At 20, he was dousing oil-well fires in Kuwait, while gingerly side- stepping surface land mines strategically placed by departing invaders from Iraq.
Today, at 30, he’s boss of an innovative pipeline servicing company that doesn’t so much open new technological doors as kick them down.
They should start calling Jared Sayers, president of Red Flame Hot Tap Services Ltd., the Fast Track Kid. For the uninitiated, hot tapping bears no resemblance to hot wiring and/or wiretapping.
It’s a 50-year-old technique for installing branch connections from oil and gas wells to existing pipelines, without shutting down the line or reducing pressure of the flow.
“If you did shut it down, the line could be out of commission for two or three days,” said the Fast Track Kid, spelling things out for a neophyte.
![]() |
| Carla Victor, for Business Edge |
| Jared Sayers, president of Red Flame Hot Tap Services, says tying wells into live pipelines isn’t as risky as many think. |
“It’s quite a process. You’d have to cold-cut the pipeline, purge it and clean it before you could safely weld on the new line.”
In short, an expensive proposition.
“But when a client calls us, we’ll go in under full pressure. We weld on our piece, drill in the pipe, add the new valve and we’re away,” Sayers said with a grin, making the job sound as simple as flipping on a light switch.
It isn’t. Which is why clients – major clients – do call, Schlumberger Oilfield Services and Alliance Pipeline among them.
The fact is, this Red Deer company’s 28 engineers, technicians and machinists are in the process of cornering the market in this highly specialized niche.

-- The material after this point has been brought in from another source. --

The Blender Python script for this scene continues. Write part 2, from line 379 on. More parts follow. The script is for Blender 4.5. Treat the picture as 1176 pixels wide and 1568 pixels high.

“We don’t really HAVE direct competitors, in terms of our range of services. We do our own R&D, we design, manufacture and test our own tools and fittings under one roof, not to mention our field services,” said Sayers.
Red Flame Hot Tap Services performed the procedure 362 times in 2001, almost once a day. This year, they’ll top out over 400.
Oilfield service pros have known for years that hot- tapping is the most cost-effective method of tying a well into a pipeline. But the risk involved has been a traditional stumbling block.
“But we’ve proven, via our research and engineering, that it’s actually very safe,” said Sayers. “We’ve shown that hot tapping is a viable option. That’s probably why our biggest marketing tool is education.”
![]() |
| Carla Victor, for Business Edge |
| Jared Sayers |
An education is exactly what this precocious over-achiever absorbed at his father’s elbow. Jared served his practicum battling well fires in the Middle East with dad Bob and older brother Rob.
The name Bob Sayers, who founded the original Red Flame Oil Well Firefighters and Blowout Specialists in the late 1970s, may not resonate as loudly as those of Red Adair, or Mike Miller of Safety Boss. But he was there beside them when Kuwait’s oilfields (736 wells) were ablaze during the Gulf War.
The year before, Sayers Sr. and his professional staff – including young Jared – had travelled to Iran to put a lid on one of the biggest wildcat blowouts in global history.
Jared’s dad also claims credit for being first to control a well fire by freezing the head with liquid nitrogen, now a common practice. Another Sayers innovation was a fire-control technique that involved hot-tapping into the blazing well head.
Then came Iran and Kuwait.
“It wasn’t that difficult to put out the fires,” Jared remembered. “It’s a lot tougher to deal with the gas or oil coming out of the ground.”
For six months, the team drove through minefields every day and waded through lakes of spilled oil at the well sites.
Maybe the Fast Track Kid was too young to be scared. “I was with my dad and my brother,” he grinned. “And they really knew what they were doing.”
Now that he’s a full-time hot-tapper, not much has changed.
Jared Sayers still relishes a challenge. And when oilpatch giant Schlumberger recently asked the impossible, he didn’t flinch.
“They wanted a system allowing them to clamp a line onto the main pipeline without welding. But they wanted the equipment to withstand 5,000 psi. That was unprecedented for a bolt-on unit. It’s tough to create a seal at such high pressure,” Sayers explained.
He’s still not sure why he promised to deliver. But he did. Red Flame called in outside consultants and finally hired a U.S. aerospace manufacturer to create a seal powerful enough to withstand the pressure.
Within three months, the 5,000-psi system had been delivered – designed and manufactured from scratch, in-house.
No surprise. The Fast Track Kid has always done his best work under pressure.